Singer and songwriter Dolly Parton has often extended her creative energy beyond music, from unveiling a line of pet apparel (Doggy Parton) to co-writing a mystery novel with author James Patterson. But not all of her endeavors are for public consumption. At least, not right away. A song Parton wrote and recorded in 2015 won’t be available for listening until 2046 on account of being locked in a time capsule.
Parton composed the song, “My Place in History,” to help commemorate the 2015 opening of Dollywood's DreamMore Resort and Spa located in Pigeon Forge, Tennessee. The song is on a CD and comes paired with a CD player—just in case those no longer exist in the future.

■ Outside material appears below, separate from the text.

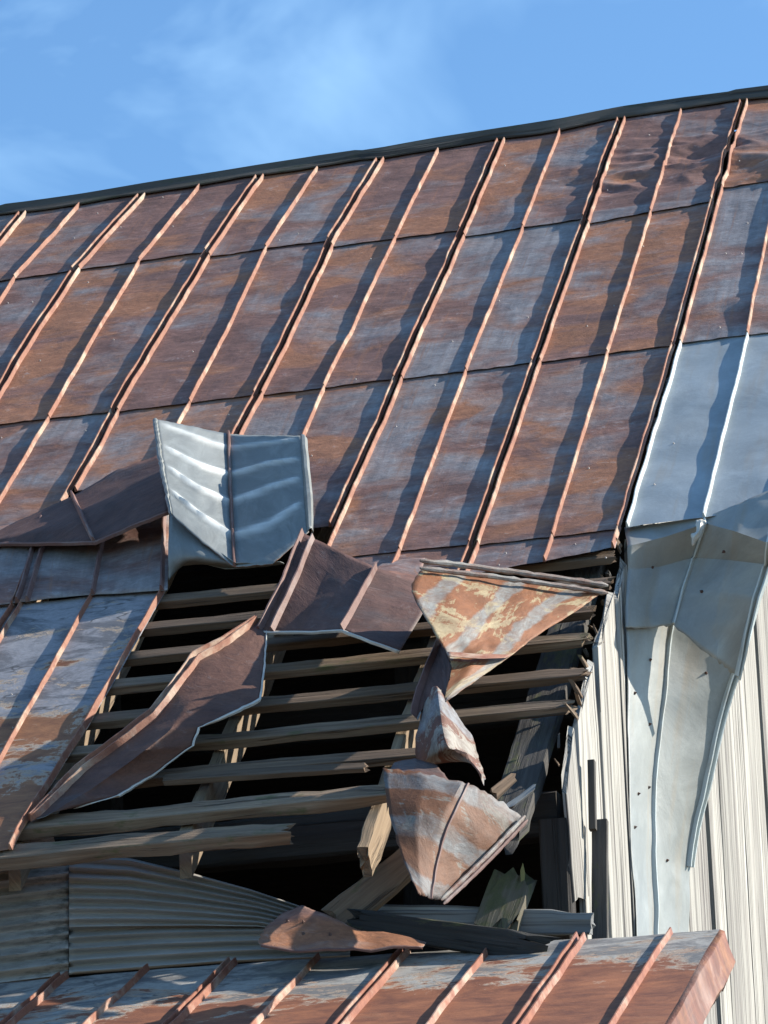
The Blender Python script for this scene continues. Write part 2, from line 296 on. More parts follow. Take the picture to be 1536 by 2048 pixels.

The intention is to play it in 2046, when the resort turns 31 and Parton herself will be 100 years old. (While some sources place the date of the reveal as 2045 when Parton turns 99, the display placard notes a 2046 unveiling.)
“'You’ll be long dead,'” Parton once quoted a business associate as saying in her 2020 book Songteller: My Life in Lyrics. “I said, ‘Well, maybe not. I’ll be 99. I’ve seen people live to be older than that.’…It’s kind of weird or strange that they would ask me to write this mystery song. I don’t know if I want to live to be 100 or not. But you never know. I might, and if I do, I’m going to be at that opening.”
While many time capsules wind up being buried, Parton’s is not: It’s on display at the resort in a chestnut box, along with a piece of wood from the front porch of her childhood home.
Whether it remains sealed until 2046 is slightly in doubt. Parton has since said she’s concerned the materials might be damaged in the interim and has thought about cracking it open early. “I figure it’ll probably disintegrate, probably nobody ever hears it,” she said in 2022. “That’s what bothers me, to think that it’s gonna be a song that nobody’s ever gonna hear if it rots in there before they open it.”